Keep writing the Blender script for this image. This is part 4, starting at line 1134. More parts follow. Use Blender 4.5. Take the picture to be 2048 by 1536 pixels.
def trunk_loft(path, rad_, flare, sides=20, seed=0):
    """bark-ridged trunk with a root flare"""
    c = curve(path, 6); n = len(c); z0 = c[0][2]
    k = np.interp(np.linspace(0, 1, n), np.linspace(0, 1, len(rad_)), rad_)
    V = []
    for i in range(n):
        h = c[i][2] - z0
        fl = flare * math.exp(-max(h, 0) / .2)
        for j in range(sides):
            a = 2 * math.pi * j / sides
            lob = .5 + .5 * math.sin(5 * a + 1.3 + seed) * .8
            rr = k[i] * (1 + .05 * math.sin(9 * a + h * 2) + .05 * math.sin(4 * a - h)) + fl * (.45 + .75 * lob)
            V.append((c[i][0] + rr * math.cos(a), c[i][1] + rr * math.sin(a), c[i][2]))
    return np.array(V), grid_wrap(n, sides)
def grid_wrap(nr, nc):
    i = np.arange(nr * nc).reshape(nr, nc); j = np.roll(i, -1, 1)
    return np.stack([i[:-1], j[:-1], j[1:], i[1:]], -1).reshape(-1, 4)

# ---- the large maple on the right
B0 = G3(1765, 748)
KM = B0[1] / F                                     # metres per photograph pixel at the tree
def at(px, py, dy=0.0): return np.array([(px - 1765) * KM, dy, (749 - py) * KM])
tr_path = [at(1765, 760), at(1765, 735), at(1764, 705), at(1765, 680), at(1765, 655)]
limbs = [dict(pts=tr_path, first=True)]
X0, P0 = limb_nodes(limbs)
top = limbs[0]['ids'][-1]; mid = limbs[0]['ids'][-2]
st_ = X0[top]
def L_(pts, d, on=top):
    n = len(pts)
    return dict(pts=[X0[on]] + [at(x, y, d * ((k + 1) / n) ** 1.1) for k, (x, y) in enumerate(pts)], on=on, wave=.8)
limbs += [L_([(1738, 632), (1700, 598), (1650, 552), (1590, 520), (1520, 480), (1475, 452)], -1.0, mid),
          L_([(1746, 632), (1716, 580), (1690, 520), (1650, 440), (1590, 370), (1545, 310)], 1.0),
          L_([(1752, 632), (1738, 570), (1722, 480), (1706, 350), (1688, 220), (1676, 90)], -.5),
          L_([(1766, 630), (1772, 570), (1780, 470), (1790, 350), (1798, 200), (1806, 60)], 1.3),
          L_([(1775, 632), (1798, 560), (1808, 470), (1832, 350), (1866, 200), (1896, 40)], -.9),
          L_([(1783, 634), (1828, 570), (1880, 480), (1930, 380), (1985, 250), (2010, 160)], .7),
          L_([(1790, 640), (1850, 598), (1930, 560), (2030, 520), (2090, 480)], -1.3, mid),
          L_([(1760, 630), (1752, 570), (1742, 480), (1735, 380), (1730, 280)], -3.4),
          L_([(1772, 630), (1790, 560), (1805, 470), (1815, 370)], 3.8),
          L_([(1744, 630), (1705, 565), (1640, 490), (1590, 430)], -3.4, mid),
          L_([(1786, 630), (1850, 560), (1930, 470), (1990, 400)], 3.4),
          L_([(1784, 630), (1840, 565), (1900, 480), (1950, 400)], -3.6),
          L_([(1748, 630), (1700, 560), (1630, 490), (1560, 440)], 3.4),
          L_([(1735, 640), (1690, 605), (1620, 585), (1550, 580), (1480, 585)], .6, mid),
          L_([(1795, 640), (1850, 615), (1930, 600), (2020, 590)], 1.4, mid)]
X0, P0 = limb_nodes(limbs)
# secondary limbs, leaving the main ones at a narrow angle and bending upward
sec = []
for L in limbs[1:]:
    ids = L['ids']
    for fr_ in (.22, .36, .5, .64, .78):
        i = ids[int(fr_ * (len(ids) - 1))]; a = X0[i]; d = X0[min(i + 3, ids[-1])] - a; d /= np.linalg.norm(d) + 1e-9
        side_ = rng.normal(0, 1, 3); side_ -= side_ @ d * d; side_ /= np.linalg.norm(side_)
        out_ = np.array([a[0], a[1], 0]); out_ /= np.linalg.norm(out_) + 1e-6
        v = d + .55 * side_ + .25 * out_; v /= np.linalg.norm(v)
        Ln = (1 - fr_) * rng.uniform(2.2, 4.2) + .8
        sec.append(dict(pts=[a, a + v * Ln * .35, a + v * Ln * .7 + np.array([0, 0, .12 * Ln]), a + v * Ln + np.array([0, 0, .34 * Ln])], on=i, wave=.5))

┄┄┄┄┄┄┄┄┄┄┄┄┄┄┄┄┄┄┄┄

Return all of the data exactly as it reads.

Keep writing the Blender script for this image. This is part 4, starting at line 1134. More parts follow. Use Blender 4.5. Take the picture to be 2048 by 1536 pixels.
def trunk_loft(path, rad_, flare, sides=20, seed=0):
    """bark-ridged trunk with a root flare"""
    c = curve(path, 6); n = len(c); z0 = c[0][2]
    k = np.interp(np.linspace(0, 1, n), np.linspace(0, 1, len(rad_)), rad_)
    V = []
    for i in range(n):
        h = c[i][2] - z0
        fl = flare * math.exp(-max(h, 0) / .2)
        for j in range(sides):
            a = 2 * math.pi * j / sides
            lob = .5 + .5 * math.sin(5 * a + 1.3 + seed) * .8
            rr = k[i] * (1 + .05 * math.sin(9 * a + h * 2) + .05 * math.sin(4 * a - h)) + fl * (.45 + .75 * lob)
            V.append((c[i][0] + rr * math.cos(a), c[i][1] + rr * math.sin(a), c[i][2]))
    return np.array(V), grid_wrap(n, sides)
def grid_wrap(nr, nc):
    i = np.arange(nr * nc).reshape(nr, nc); j = np.roll(i, -1, 1)
    return np.stack([i[:-1], j[:-1], j[1:], i[1:]], -1).reshape(-1, 4)

# ---- the large maple on the right
B0 = G3(1765, 748)
KM = B0[1] / F                                     # metres per photograph pixel at the tree
def at(px, py, dy=0.0): return np.array([(px - 1765) * KM, dy, (749 - py) * KM])
tr_path = [at(1765, 760), at(1765, 735), at(1764, 705), at(1765, 680), at(1765, 655)]
limbs = [dict(pts=tr_path, first=True)]
X0, P0 = limb_nodes(limbs)
top = limbs[0]['ids'][-1]; mid = limbs[0]['ids'][-2]
st_ = X0[top]
def L_(pts, d, on=top):
    n = len(pts)
    return dict(pts=[X0[on]] + [at(x, y, d * ((k + 1) / n) ** 1.1) for k, (x, y) in enumerate(pts)], on=on, wave=.8)
limbs += [L_([(1738, 632), (1700, 598), (1650, 552), (1590, 520), (1520, 480), (1475, 452)], -1.0, mid),
          L_([(1746, 632), (1716, 580), (1690, 520), (1650, 440), (1590, 370), (1545, 310)], 1.0),
          L_([(1752, 632), (1738, 570), (1722, 480), (1706, 350), (1688, 220), (1676, 90)], -.5),
          L_([(1766, 630), (1772, 570), (1780, 470), (1790, 350), (1798, 200), (1806, 60)], 1.3),
          L_([(1775, 632), (1798, 560), (1808, 470), (1832, 350), (1866, 200), (1896, 40)], -.9),
          L_([(1783, 634), (1828, 570), (1880, 480), (1930, 380), (1985, 250), (2010, 160)], .7),
          L_([(1790, 640), (1850, 598), (1930, 560), (2030, 520), (2090, 480)], -1.3, mid),
          L_([(1760, 630), (1752, 570), (1742, 480), (1735, 380), (1730, 280)], -3.4),
          L_([(1772, 630), (1790, 560), (1805, 470), (1815, 370)], 3.8),
          L_([(1744, 630), (1705, 565), (1640, 490), (1590, 430)], -3.4, mid),
          L_([(1786, 630), (1850, 560), (1930, 470), (1990, 400)], 3.4),
          L_([(1784, 630), (1840, 565), (1900, 480), (1950, 400)], -3.6),
          L_([(1748, 630), (1700, 560), (1630, 490), (1560, 440)], 3.4),
          L_([(1735, 640), (1690, 605), (1620, 585), (1550, 580), (1480, 585)], .6, mid),
          L_([(1795, 640), (1850, 615), (1930, 600), (2020, 590)], 1.4, mid)]
X0, P0 = limb_nodes(limbs)
# secondary limbs, leaving the main ones at a narrow angle and bending upward
sec = []
for L in limbs[1:]:
    ids = L['ids']
    for fr_ in (.22, .36, .5, .64, .78):
        i = ids[int(fr_ * (len(ids) - 1))]; a = X0[i]; d = X0[min(i + 3, ids[-1])] - a; d /= np.linalg.norm(d) + 1e-9
        side_ = rng.normal(0, 1, 3); side_ -= side_ @ d * d; side_ /= np.linalg.norm(side_)
        out_ = np.array([a[0], a[1], 0]); out_ /= np.linalg.norm(out_) + 1e-6
        v = d + .55 * side_ + .25 * out_; v /= np.linalg.norm(v)
        Ln = (1 - fr_) * rng.uniform(2.2, 4.2) + .8
        sec.append(dict(pts=[a, a + v * Ln * .35, a + v * Ln * .7 + np.array([0, 0, .12 * Ln]), a + v * Ln + np.array([0, 0, .34 * Ln])], on=i, wave=.5))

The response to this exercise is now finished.